STATED PROBLEM:
Gather every line holding the string "part".

SUPPLIED DATA:

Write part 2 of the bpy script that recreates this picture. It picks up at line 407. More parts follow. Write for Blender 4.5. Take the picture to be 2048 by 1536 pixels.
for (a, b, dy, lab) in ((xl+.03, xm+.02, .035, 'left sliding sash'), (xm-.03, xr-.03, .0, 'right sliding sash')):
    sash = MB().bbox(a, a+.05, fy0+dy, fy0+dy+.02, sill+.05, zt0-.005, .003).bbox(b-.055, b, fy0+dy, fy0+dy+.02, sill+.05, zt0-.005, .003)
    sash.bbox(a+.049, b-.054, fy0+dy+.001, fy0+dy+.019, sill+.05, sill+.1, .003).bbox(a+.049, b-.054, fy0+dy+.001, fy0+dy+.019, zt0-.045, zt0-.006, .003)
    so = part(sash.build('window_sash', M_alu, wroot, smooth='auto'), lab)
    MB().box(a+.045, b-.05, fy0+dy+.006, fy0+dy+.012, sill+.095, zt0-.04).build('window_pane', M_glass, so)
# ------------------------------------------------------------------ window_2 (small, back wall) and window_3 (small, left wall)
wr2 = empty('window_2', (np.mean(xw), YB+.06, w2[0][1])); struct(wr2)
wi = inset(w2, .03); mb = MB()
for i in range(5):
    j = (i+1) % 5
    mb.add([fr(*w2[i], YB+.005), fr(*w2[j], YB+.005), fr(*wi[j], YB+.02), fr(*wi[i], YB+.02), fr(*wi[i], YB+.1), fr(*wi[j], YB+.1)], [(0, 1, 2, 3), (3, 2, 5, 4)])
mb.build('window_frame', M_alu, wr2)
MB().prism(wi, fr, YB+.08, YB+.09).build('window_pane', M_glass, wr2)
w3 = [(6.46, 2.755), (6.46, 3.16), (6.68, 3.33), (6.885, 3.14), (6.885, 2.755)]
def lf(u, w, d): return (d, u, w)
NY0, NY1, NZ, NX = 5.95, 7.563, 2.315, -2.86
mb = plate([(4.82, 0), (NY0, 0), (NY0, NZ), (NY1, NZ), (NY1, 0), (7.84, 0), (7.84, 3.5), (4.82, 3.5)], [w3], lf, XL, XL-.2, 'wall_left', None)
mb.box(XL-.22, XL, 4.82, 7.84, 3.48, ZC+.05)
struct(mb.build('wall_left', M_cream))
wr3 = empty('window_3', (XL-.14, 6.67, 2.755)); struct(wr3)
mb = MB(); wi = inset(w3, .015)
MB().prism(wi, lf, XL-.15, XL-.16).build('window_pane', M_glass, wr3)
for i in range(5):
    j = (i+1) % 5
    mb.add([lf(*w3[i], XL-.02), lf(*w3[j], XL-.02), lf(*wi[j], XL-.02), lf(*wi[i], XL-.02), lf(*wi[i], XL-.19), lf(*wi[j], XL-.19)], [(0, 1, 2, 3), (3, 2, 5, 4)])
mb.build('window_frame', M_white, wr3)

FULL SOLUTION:
Write part 2 of the bpy script that recreates this picture. It picks up at line 407. More parts follow. Write for Blender 4.5. Take the picture to be 2048 by 1536 pixels.
    so = part(sash.build('window_sash', M_alu, wroot, smooth='auto'), lab)